Gilboa
Gilboa is the hill south of Jezreel where Saul's reign ends. The Philistines mass against him there; Saul, his armorbearer, and three of his sons fall on the same day; and the place becomes the named scene of the wound that closes the first kingdom. David's lament curses its mountains, the Chronicler retells the disaster verse-for-verse, and the recovery of Saul's bones still names Gilboa as the killing-ground.
The Encampment Before the Battle
Gilboa enters as the Israelite muster-point opposite the Philistine line at Shunem: "And the Philistines gathered themselves together, and came and encamped in Shunem: and Saul gathered all Israel together, and they encamped in Gilboa" (1Sa 28:4). The two armies face each other across the valley, and the place-name fixes Saul's army to its last hill.
Saul's Death on the Mountain
The battle-narrative opens with Israel falling on the slope: "Now the Philistines fought against Israel: and the men of Israel fled from before the Philistines, and fell down slain in mount Gilboa" (1Sa 31:1). The Philistines press through to Saul and his sons, "and the Philistines slew Jonathan, and Abinadab, and Malchishua, the sons of Saul" (1Sa 31:2). Saul, wounded by archers, asks his armorbearer to dispatch him, "Draw your sword, and thrust me through with it, or else these uncircumcised will come and thrust me through, and abuse me. But his armorbearer would not; for he was very afraid. Therefore Saul took his sword, and fell on it" (1Sa 31:4). The armorbearer follows him in death (1Sa 31:5), and the verdict is given: "So Saul died, and his three sons, and his armorbearer, and all his men too, that same day together" (1Sa 31:6). The Israelite cities of the valley and beyond Jordan are abandoned to the Philistines (1Sa 31:7). The next day's strip-the-slain detail fixes the place by name a second time: "they found Saul and his three sons fallen in mount Gilboa" (1Sa 31:8).
The Amalekite's Report
David hears the news through an Amalekite who claims first-hand witness: "As I happened by chance on mount Gilboa, I saw that Saul was leaning on his spear; and that the chariots and the horsemen stuck [close] to him" (2Sa 1:6). The runner's account places Gilboa explicitly at the center of his story.
Let There Be No Dew
David's lament curses the mountain itself for the deaths it carried: "You⁺ mountains of Gilboa, Let there be no dew nor rain on you⁺, neither fields of offerings: For there the shield of the mighty was vilely cast away, The shield of Saul, not anointed with oil" (2Sa 1:21). The mountain is addressed in plural-you, as if its slopes share the curse of having held the king's death.

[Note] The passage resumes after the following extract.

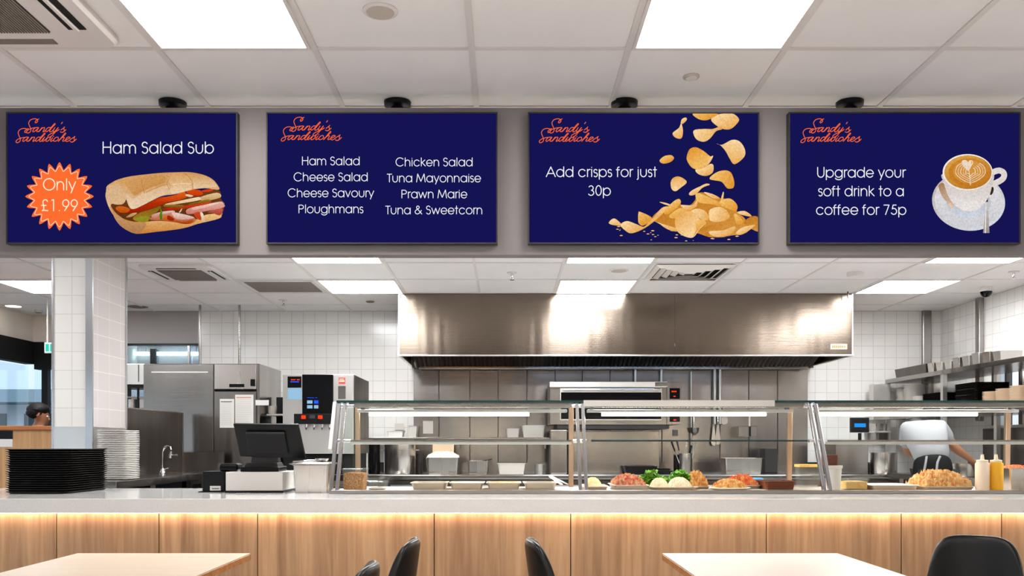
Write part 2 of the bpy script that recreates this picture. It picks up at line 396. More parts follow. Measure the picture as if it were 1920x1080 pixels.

The Recovery of Saul's Bones
When David later moves to honor Saul's body, Gilboa is named again as the killing-ground: "And David went and took the bones of Saul and the bones of Jonathan his son from the men of Jabesh-gilead, who had stolen them from the street of Beth-shan, where the Philistines had hanged them, in the day that the Philistines slew Saul in Gilboa" (2Sa 21:12). Beth-shan was where the bodies were displayed; Gilboa was where they died.
The Chronicler's Retelling
The Chronicler retells the same battle and ends with the same locator. "Now the Philistines fought against Israel: and the men of Israel fled from before the Philistines, and fell down slain in mount Gilboa" (1Ch 10:1). The sons fall (1Ch 10:2), the archers wound Saul (1Ch 10:3), Saul falls on his sword and the armorbearer follows (1Ch 10:4-5), and the death-verdict is given in Chronicles' even sharper form: "So Saul died, and his three sons; and all his house died together" (1Ch 10:6). Israel of the valley flees and abandons the cities (1Ch 10:7). And the next-day discovery again names the mountain: "they found Saul and his sons fallen in mount Gilboa" (1Ch 10:8). The Chronicler's account closes the same loop that 1 Samuel opened — the Philistines mass at Shunem, Saul falls on Gilboa, and the place-name marks the end of his house.